Jon Courtenay Grimwood, _9Tail Fox_

This was a slipstreamy book, on the face of it mostly a detective novel, but with the protagonist a cop who has returned from the dead in someone else's body and is trying to find out why he was killed. The reason he's back could either be fantasy or SF, it's left quite open. The detective plot was fine and the fantasy/SF elements were interesting but for me the good bit was how the cop gets to see what everyone thinks of him after the funeral is over and to compare this with his own self-image.

Alastair Reynolds, _Pushing Ice_ (corrected from Paul MacAulay, me being half asleep when I wrote it)

Hard SF, with no recourse to faster-than-light travel and with the rest of the magical ultra-technology also conforming to what we think we know about the universe. Janus, one of the more interesting moons of Saturn, suddenly becomes even more interesting when it leaves its orbit and starts accelerating out of the solar system.

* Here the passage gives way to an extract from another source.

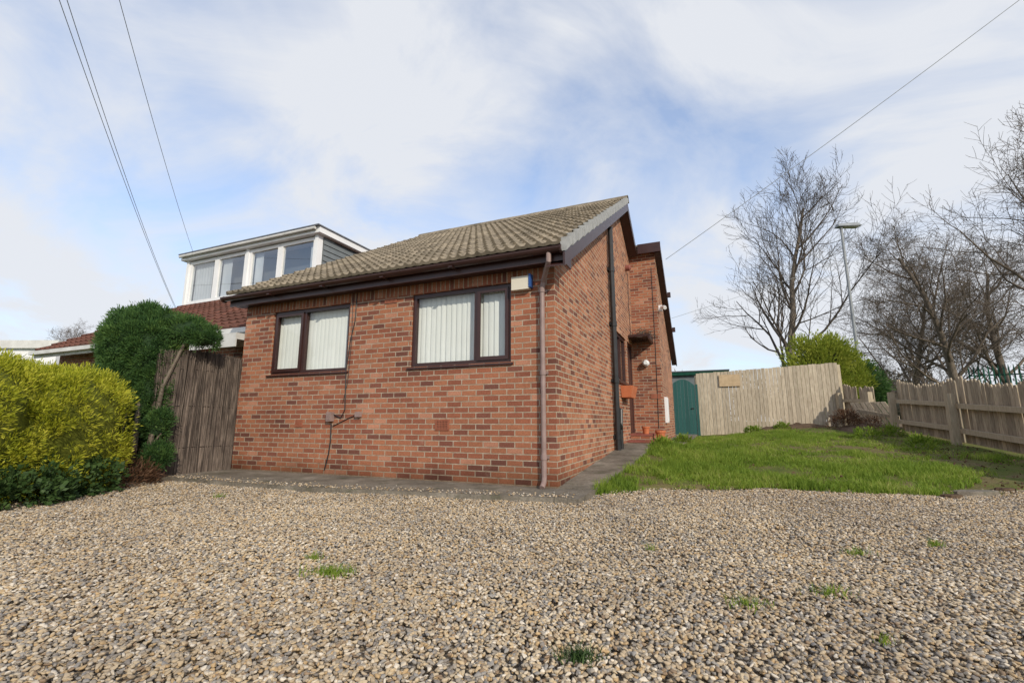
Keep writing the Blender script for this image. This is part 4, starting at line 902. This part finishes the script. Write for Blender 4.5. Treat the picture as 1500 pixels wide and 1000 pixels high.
v1=mapping(nt,cb.outputs[0],(1.0,1.25,1),(0,0,.6)); n1=noise_(nt,v1,2.6,12,.6,.9)
v2=mapping(nt,cb.outputs[0],(1.1,1.0,1),(0,0,-.3),(3.1,1.2,0)); n2=noise_(nt,v2,1.5,5,.5,.5)
f=math_(nt,'ADD',math_(nt,'MULTIPLY',n1,.5),math_(nt,'MULTIPLY',n2,.6))
r=ramp(nt,[(.40,(.30,.30,.30)),(.51,(.60,.60,.60)),(.62,(.97,.97,.97))]); nt.links.new(f,r.inputs[0])
hz=ramp(nt,[(0,(1,1,1)),(.30,(0,0,0))]); nt.links.new(s.outputs[2],hz.inputs[0])
# vapour trail: a thin band along a great circle low in the north west
da,db=ray(5,308).normalized(),ray(50,392).normalized(); gn=da.cross(db).normalized(); mid_=(da+db).normalized()
def dotn(v):
    d_=N(nt,'ShaderNodeVectorMath',operation='DOT_PRODUCT'); nt.links.new(tc.outputs['Generated'],d_.inputs[0]); d_.inputs[1].default_value=tuple(v); return d_.outputs['Value']
tw=math_(nt,'ADD',math_(nt,'ABSOLUTE',math_(nt,'ADD',dotn(gn),math_(nt,'MULTIPLY_ADD',n1,.008,-.004))),0.0)
t1=N(nt,'ShaderNodeMapRange'); t1.inputs['From Min'].default_value=.0005; t1.inputs['From Max'].default_value=.0035; t1.inputs['To Min'].default_value=1; t1.inputs['To Max'].default_value=0; nt.links.new(tw,t1.inputs['Value'])
t2=N(nt,'ShaderNodeMapRange'); ca=math.cos(da.angle(mid_)); t2.inputs['From Min'].default_value=ca-.0002; t2.inputs['From Max'].default_value=ca+(1-ca)*.7; t2.inputs['To Min'].default_value=0; t2.inputs['To Max'].default_value=.55; nt.links.new(dotn(mid_),t2.inputs['Value'])
trail=math_(nt,'MULTIPLY',t1.outputs[0],t2.outputs[0])
fac=math_(nt,'MINIMUM',math_(nt,'ADD',math_(nt,'ADD',r.outputs[0],trail),math_(nt,'MULTIPLY',hz.outputs[0],.5)),.98)
skc=mixc(nt,sky.outputs[0],(1.9,2.25,2.55),1,'MULTIPLY')
c=mixc(nt,skc,(8.0,8.25,8.75),fac); nt.links.new(c,bg.inputs[0])
sl=bpy.data.lights.new('sun','SUN'); sl.energy=3.4; sl.angle=math.radians(.6); sl.color=(1,.90,.75); so=bpy.data.objects.new('sun',sl); COL.objects.link(so)
dv=Vector((SUN.x*math.cos(EL),SUN.y*math.cos(EL),math.sin(EL))); so.rotation_euler=dv.to_track_quat('Z','Y').to_euler()
cam=bpy.data.cameras.new('camera'); co=bpy.data.objects.new('camera',cam); COL.objects.link(co); co.location=(0,0,HC); co.rotation_euler=(math.pi/2+TH,0,0)
cam.sensor_width=36; cam.lens=F/1500*36; cam.clip_end=3000; cam.clip_start=.05; scene.camera=co
scene.view_settings.view_transform='Standard'; scene.view_settings.look='None'; scene.view_settings.exposure=0
print('PEBBLES',len(pts))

The only people in a position to make a rendezvous are the crew of an ice mining ship who end up going along for the ride. Most of the story is about survival on the way and once they get where they are going, with politics, betrayals and civil wars among the tiny human community. There are some dei ex machina (literally in one case) but the story stays at the human level against the backdrop of huge mysteries and is resolved by the actions of the characters. I enjoyed the story of the humans' struggle and survival, and also the gosh-wow of the big mysteries and alien settings.

Christopher Fowler, _The Water Room_

The second Bryant & May mystery, this is shelved in the bookshops under horror because that is what Fowler has written up till now. It is a good creepy book and a decent mystery, although I don't read detective novels enough to be able to comment on that. The backdrop of London, especially the hidden rivers and other waterways, forms a large part of what the story is about. It edged a little towards infodumping in parts although it was saved by the fact that the enormous mass of detail and background was delivered by an obsessive who would go off on facinating tangents, and that some of the detail was actually important but it was impossible to tell what until after the fact. I enjoyed the twists and turns of the plot, the creepy mood and the wealth of detail. Got to love a police department called the "Peculiar Crimes Unit".

Only three in six weeks, but I've read a couple more that aren't published yet and I'm not sure I should talk about them here and now so I'm not going to count them.